Mulligan v. Panther Valley Property Owners Association
Facts
Plaintiff owns a home in Panther Valley and, as an owner, is a member of the nonprofit property owners association that governs the community through an elected board. In 1998, the membership adopted six amendments, five of which plaintiff challenged: a ban on residency by Tier 3 Megan's Law registrants, authorization to file a Notice of Continuing Violation, a fee-shifting provision for association enforcement suits, a new procedure for member inspection of books and records, and minimum qualifications for board candidates. The challenged provisions were amendments adopted long after plaintiff bought her home in 1976, and the declaration could be amended by a simple majority vote of members. The case was handled summarily, and the appellate court reviewed the substance of the amendments rather than the procedures by which they were adopted.
Issue
What standard should a court use to review later-adopted amendments to the declaration and bylaws of this common-interest community, and under that standard which of the challenged amendments are valid?
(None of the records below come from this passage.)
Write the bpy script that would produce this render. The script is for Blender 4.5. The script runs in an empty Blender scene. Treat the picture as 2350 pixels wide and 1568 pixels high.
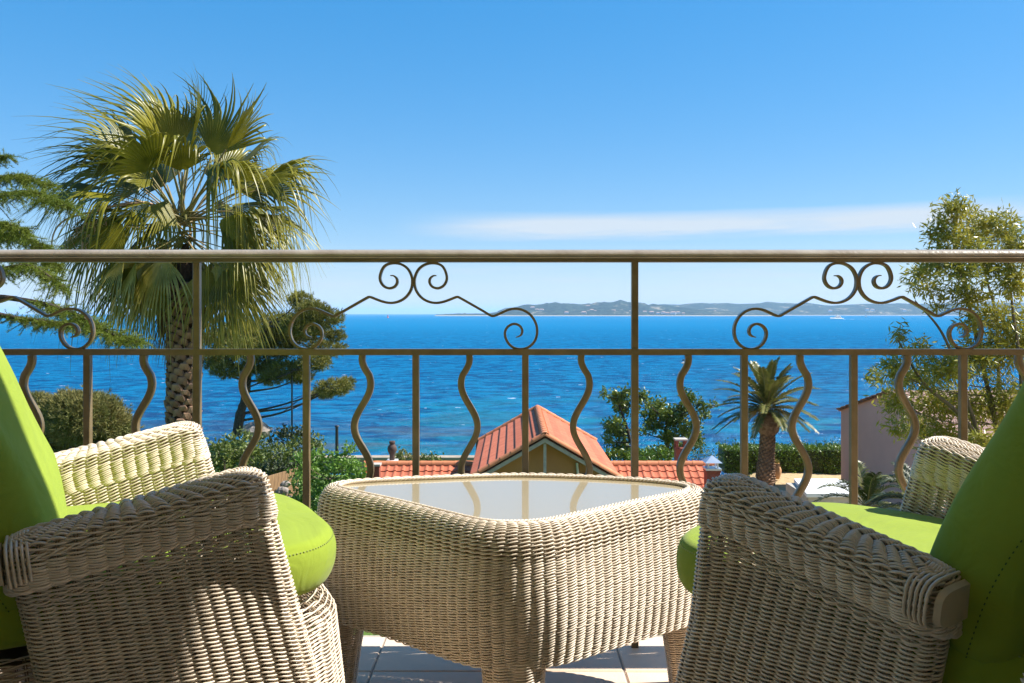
import bpy, math, random
import numpy as np
from math import radians as R, pi, sin, cos
rng = np.random.default_rng(7)
random.seed(7)
sc = bpy.context.scene
col = sc.collection

# ------------------------------------------------------------------ camera
F = 1900.0          # focal length in pixels of a 2350 px wide view
CH = 0.853          # eye height above the balcony floor
cam = bpy.data.cameras.new('camera'); co = bpy.data.objects.new('camera', cam); col.objects.link(co)
co.location = (0, 0, CH); co.rotation_euler = (R(90), 0, 0)
cam.sensor_width = 36; cam.lens = 36*F/2350; cam.shift_y = -64/2350
cam.clip_start = 0.05; cam.clip_end = 90000
sc.camera = co
def at(px, py, d):
    "point seen at pixel px,py (2350 wide view) at distance d"
    return np.array([(px-1175)/F*d, d, CH-(py-720)/F*d])

# ------------------------------------------------------------------ light
SUN_EL, SUN_T = 48.0, 7.0      # elevation, angle from +X towards +Y
sd = bpy.data.lights.new('sun', 'SUN'); so = bpy.data.objects.new('sun', sd); col.objects.link(so)
sd.energy = 5.0; sd.angle = R(0.5); sd.color = (1.0, .95, .87)
sdir = np.array([cos(R(SUN_EL))*cos(R(SUN_T)), cos(R(SUN_EL))*sin(R(SUN_T)), sin(R(SUN_EL))])
from mathutils import Vector, Matrix
so.rotation_euler = Vector(sdir).to_track_quat('Z', 'Y').to_euler(); so.location = (30, 10, 40)

w = bpy.data.worlds.new('World'); sc.world = w; w.use_nodes = True
nt = w.node_tree; nt.nodes.clear()
def N(nt, t, **k):
    n = nt.nodes.new(t)
    for a, b in k.items():
        setattr(n, a, b)
    return n
def L(nt, a, b): nt.links.new(a, b)
out = N(nt, 'ShaderNodeOutputWorld'); bg = N(nt, 'ShaderNodeBackground'); bg.inputs[1].default_value = 0.15
sky = N(nt, 'ShaderNodeTexSky'); sky.sky_type = 'NISHITA'; sky.sun_disc = False
sky.sun_elevation = R(SUN_EL); sky.sun_rotation = R(90-SUN_T); sky.altitude = 10
sky.air_density = 1.0; sky.dust_density = 0.3; sky.ozone_density = 3.0
hs = N(nt, 'ShaderNodeHueSaturation'); hs.inputs['Saturation'].default_value = 1.08; hs.inputs['Value'].default_value = 1.0
tint = N(nt, 'ShaderNodeMix', data_type='RGBA', blend_type='MULTIPLY'); tint.inputs[0].default_value = 1; tint.inputs[7].default_value = (.80, .93, 1.20, 1)
L(nt, sky.outputs[0], tint.inputs[6]); L(nt, tint.outputs[2], hs.inputs['Color'])
# thin streaks of cloud, laid out by direction in the sky
tc = N(nt, 'ShaderNodeTexCoord'); sep = N(nt, 'ShaderNodeSeparateXYZ'); L(nt, tc.outputs['Generated'], sep.inputs[0])
def M(nt, op, a, b=None, c=None, clamp=False):
    n = N(nt, 'ShaderNodeMath', operation=op); n.use_clamp = clamp
    for i, v in enumerate((a, b, c)):
        if v is None: continue
        if isinstance(v, (int, float)): n.inputs[i].default_value = v
        else: L(nt, v, n.inputs[i])
    return n.outputs[0]
az = M(nt, 'ARCTAN2', sep.outputs[0], sep.outputs[1])
el = M(nt, 'ARCSINE', sep.outputs[2])
cmb = N(nt, 'ShaderNodeCombineXYZ')
L(nt, M(nt, 'MULTIPLY', az, 5.0), cmb.inputs[0]); L(nt, M(nt, 'MULTIPLY', el, 70.0), cmb.inputs[1])
n1 = N(nt, 'ShaderNodeTexNoise'); n1.inputs['Scale'].default_value = 1.0; n1.inputs['Detail'].default_value = 6; n1.inputs['Roughness'].default_value = .6
L(nt, cmb.outputs[0], n1.inputs['Vector'])
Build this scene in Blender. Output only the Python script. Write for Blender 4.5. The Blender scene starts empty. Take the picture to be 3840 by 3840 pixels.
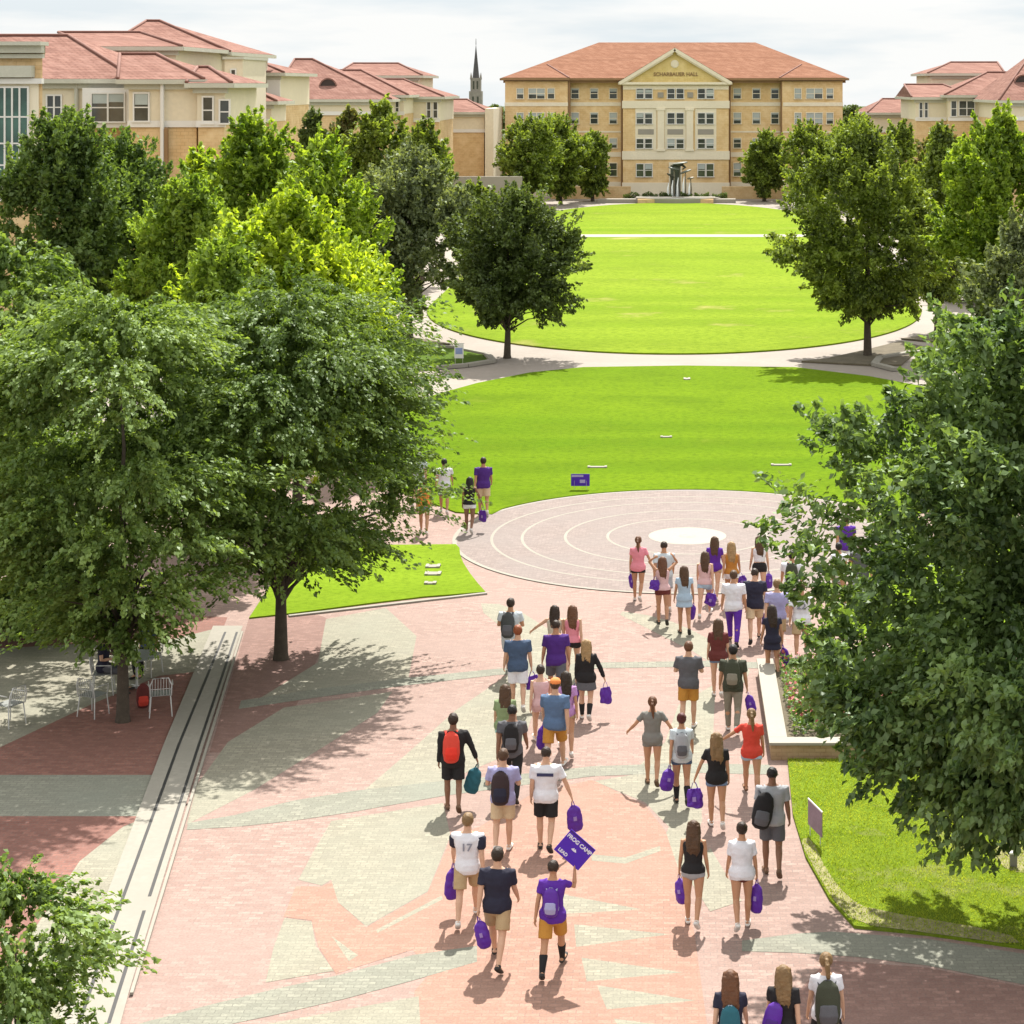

In particular, could the court uphold the Tier 3 residency ban on the record presented?
Rule
In this context, later-adopted amendments to a common-interest community's governing documents are reviewed for reasonableness, not under the business judgment rule, where the amendments were adopted substantially after the owner purchased, are not original recorded restrictions, and can be adopted by only a simple majority of the membership. Such amendments are not entitled to a strong presumption of validity. Amendments may be upheld if reasonable, but a publicly recorded notice of violation requires prior notice to the owner, and a court should not decide a broad policy question on an insufficient record.